Arts

November 18, 2009 at 4:59 AM

Family group brings folk talent to town

When Arlo Guthrie, and his extended family, took the stage Tuesday night at the State Theatre, 130 W. College Ave., the politically themed folk singer came full of both songs and stories.

The veteran singer reflected on his experiences at Woodstock, an event he said reporters asked him about all summer in anticipation of the festival's 40th anniversary.

"Well, I remember getting there," Guthrie said to a crowd rapt in laughter. "I remember looking at more people at one time than I knew I ever would again. I was looking at them the way you could back then - at each one individually."

The first portion of the group's performance consisted of family friendly songs, with the group playing a number of children's songs.

The group brought out four of the family's children to help sing these songs with them, expanding the constantly shifting group to 14 members at one point.

"My dad wrote a lot of kids songs because, I guess, that was a way to keep them quiet," Guthrie said. "Back then there was no entertainment industry."

Guthrie's now deceased father, Woody Guthrie, was a central focus of the evening. The group played songs by Arlo Guthrie, Woody Guthrie and other family members who took the stage during the evening.

"I think it's wonderful - the children put tears in my eyes," said Dick Gold, a State College resident. "I like folk music and the common experience it comes out of."

The concert began with just Arlo's youngest daughter, Sara Lee Guthrie, and her husband Johnny Irion taking the stage to play an acoustic guitar song the couple wrote.

The singer's daughter played a guitar solo during the piece and made some slip-ups but the couple recovered well.

"She's a hot picker once you get to know her," Irion said.

Despite the large number of songwriters present, much the material performed was penned by Woody Guthrie and came from the Woody Guthrie Archives.

These archives contain lyrics to hundreds of songs but no recorded music, and as such the band had to write it themselves.

"Woody said, 'I usually play just two chords - I play Gs, I play Ds, and sometimes I play Cs to impress the ladies,' " Sara Lee Guthrie said. "Hopefully he was talking about our grandma."

The band also performed Woody Guthrie songs with music written by other musicians, such as Billy Bragg, Wilco and a klezmer group the Klezmatics.

Matt Olsen, of Clearfield, Pa., enjoyed the focus on Arlo Guthrie's father.

"I'm more of a Woody fan and I like how they threw in the old stuff that no one's ever heard," Olsen said. "I'm loving how the whole family came out. I knew a lot of the family did music but I never heard his daughter play. I was amused and delighted."

While many members of the family performed original songs, Sara Lee Guthrie's performance took a more prominent role than many of her relatives, performing lead vocals on many of the Woody Guthrie songs, as well as her own pieces.
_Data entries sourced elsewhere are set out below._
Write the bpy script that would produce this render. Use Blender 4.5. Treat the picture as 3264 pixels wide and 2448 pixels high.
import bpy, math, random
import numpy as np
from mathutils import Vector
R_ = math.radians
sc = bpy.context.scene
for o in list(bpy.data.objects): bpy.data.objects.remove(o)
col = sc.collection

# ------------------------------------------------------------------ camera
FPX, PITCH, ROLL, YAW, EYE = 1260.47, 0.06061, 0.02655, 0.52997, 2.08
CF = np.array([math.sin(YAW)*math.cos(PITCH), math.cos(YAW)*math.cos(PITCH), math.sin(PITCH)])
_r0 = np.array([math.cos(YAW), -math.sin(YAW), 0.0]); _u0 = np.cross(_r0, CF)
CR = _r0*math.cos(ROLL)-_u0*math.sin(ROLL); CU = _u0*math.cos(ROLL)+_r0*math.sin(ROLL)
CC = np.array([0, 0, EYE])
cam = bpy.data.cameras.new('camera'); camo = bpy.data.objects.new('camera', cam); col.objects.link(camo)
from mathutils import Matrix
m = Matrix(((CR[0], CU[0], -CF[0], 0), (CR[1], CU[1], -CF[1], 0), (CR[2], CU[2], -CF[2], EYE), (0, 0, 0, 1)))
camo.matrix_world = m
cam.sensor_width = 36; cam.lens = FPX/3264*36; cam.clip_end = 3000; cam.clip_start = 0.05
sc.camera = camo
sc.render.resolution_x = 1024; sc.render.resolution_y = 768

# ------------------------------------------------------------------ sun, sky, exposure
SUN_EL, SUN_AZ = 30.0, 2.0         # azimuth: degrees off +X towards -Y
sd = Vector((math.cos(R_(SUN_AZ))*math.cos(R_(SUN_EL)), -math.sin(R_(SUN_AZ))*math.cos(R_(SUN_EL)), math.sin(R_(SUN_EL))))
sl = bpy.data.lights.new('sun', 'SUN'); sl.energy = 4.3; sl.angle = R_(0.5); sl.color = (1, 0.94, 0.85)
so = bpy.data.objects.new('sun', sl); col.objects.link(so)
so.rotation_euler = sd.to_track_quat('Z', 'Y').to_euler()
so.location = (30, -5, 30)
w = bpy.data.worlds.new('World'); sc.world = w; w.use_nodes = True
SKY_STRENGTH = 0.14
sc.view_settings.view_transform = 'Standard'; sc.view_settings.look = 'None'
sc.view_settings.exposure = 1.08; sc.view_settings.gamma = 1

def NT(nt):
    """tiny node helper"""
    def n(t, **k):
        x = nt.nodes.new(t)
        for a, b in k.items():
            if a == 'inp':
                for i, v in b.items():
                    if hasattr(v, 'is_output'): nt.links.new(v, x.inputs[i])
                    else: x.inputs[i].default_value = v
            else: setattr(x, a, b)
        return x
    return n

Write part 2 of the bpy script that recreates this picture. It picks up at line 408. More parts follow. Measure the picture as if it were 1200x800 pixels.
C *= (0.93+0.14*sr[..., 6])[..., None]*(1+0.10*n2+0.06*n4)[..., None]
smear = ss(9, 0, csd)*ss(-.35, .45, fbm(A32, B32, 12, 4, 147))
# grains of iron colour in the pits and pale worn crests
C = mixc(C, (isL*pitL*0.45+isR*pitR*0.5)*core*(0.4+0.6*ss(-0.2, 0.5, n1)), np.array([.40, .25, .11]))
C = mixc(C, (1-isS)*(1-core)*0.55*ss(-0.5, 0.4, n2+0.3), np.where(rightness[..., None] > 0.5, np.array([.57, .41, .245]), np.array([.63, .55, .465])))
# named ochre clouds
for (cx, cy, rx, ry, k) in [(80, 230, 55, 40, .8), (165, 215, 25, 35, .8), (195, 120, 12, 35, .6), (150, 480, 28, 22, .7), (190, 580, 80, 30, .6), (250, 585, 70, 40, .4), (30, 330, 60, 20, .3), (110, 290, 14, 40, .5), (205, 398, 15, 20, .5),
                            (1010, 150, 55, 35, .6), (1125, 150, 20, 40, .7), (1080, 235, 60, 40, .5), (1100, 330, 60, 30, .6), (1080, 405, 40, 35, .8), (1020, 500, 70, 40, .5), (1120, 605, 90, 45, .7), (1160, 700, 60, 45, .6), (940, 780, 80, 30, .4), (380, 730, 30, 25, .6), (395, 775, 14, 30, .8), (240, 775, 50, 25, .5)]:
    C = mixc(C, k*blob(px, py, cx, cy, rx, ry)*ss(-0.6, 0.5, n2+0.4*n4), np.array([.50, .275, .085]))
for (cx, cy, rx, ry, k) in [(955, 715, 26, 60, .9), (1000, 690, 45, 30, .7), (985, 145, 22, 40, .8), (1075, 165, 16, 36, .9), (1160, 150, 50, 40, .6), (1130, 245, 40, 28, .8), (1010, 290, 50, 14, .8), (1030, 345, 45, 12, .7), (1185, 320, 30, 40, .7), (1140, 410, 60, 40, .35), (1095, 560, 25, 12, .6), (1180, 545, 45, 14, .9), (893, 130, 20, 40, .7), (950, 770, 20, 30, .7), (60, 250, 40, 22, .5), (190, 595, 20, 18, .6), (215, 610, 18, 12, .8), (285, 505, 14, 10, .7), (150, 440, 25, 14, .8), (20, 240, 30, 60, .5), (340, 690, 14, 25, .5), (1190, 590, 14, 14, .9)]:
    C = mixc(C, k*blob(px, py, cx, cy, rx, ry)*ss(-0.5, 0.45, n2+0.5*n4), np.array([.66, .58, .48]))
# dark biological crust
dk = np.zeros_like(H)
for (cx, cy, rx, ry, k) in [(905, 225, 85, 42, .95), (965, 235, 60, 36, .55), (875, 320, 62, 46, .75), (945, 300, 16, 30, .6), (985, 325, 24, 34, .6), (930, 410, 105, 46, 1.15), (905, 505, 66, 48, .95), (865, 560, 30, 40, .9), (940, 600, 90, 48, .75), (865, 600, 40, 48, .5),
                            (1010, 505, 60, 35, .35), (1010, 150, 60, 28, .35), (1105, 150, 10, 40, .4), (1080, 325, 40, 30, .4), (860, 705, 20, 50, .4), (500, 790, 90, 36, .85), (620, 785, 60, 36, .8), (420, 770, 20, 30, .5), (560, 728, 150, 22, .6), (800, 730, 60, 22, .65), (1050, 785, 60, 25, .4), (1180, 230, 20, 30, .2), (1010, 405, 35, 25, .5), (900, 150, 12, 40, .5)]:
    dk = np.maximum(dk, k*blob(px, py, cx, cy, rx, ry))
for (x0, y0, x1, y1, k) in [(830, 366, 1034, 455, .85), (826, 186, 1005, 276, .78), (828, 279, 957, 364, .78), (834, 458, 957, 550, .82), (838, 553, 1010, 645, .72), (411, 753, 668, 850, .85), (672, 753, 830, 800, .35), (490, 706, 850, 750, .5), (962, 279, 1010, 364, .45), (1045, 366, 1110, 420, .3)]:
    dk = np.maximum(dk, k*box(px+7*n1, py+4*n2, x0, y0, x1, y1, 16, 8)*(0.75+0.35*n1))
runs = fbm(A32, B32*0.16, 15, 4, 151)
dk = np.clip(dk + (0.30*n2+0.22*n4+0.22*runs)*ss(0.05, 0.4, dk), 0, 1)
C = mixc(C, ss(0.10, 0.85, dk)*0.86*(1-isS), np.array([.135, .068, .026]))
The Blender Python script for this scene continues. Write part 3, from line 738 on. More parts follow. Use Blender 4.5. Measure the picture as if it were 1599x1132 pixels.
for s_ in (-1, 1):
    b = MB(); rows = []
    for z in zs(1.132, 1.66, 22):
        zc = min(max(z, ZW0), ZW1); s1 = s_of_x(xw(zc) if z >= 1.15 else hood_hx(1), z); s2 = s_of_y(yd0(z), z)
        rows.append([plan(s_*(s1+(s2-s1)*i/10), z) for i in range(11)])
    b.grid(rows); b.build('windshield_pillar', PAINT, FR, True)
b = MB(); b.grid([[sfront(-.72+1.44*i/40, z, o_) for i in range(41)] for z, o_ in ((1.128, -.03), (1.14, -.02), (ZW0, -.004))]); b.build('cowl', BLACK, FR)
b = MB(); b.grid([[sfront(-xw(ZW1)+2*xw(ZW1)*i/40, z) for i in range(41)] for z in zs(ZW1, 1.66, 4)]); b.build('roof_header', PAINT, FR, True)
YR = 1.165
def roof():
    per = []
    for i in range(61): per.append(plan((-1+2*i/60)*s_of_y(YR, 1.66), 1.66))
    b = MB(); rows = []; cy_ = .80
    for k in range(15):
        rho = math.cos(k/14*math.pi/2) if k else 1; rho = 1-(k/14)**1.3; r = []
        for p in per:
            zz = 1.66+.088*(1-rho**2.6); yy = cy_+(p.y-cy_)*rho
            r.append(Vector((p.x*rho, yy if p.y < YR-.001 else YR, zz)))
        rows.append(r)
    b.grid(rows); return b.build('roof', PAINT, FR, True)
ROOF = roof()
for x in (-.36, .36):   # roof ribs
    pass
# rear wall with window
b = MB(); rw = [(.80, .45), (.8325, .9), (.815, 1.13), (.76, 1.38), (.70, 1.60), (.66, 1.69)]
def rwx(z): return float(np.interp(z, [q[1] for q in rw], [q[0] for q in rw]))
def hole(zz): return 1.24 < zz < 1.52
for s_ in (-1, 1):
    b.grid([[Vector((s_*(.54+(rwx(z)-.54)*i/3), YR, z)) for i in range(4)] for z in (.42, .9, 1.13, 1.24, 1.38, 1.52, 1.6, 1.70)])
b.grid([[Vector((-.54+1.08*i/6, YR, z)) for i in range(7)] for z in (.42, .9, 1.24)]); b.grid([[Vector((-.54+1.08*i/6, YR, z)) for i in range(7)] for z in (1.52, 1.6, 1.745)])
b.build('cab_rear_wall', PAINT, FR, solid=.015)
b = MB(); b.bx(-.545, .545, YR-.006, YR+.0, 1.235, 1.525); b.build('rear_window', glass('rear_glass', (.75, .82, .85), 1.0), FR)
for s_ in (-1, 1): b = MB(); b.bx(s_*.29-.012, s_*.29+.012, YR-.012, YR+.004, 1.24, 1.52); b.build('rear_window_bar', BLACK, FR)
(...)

At one point Arlo Guthrie introduced a song his father had written from the perspective of an outlaw who received a letter from a sheriff asking him to come to his office "Dead or Alive."

"I've been singing this song for years and only recently realized that if the sheriff knew where to send the letter, he could have just gotten the man himself," Guthrie said. "Poetic license or something."

The between song banter took a very prominent role throughout the night, keeping the audience laughing and entertained.

Dave Orrson (junior-material science) said he's been a fan of Guthrie for about five years and went to the concert for just that reason.

"That's why I wanted to come," Orrson said. "I think he's a really great storyteller."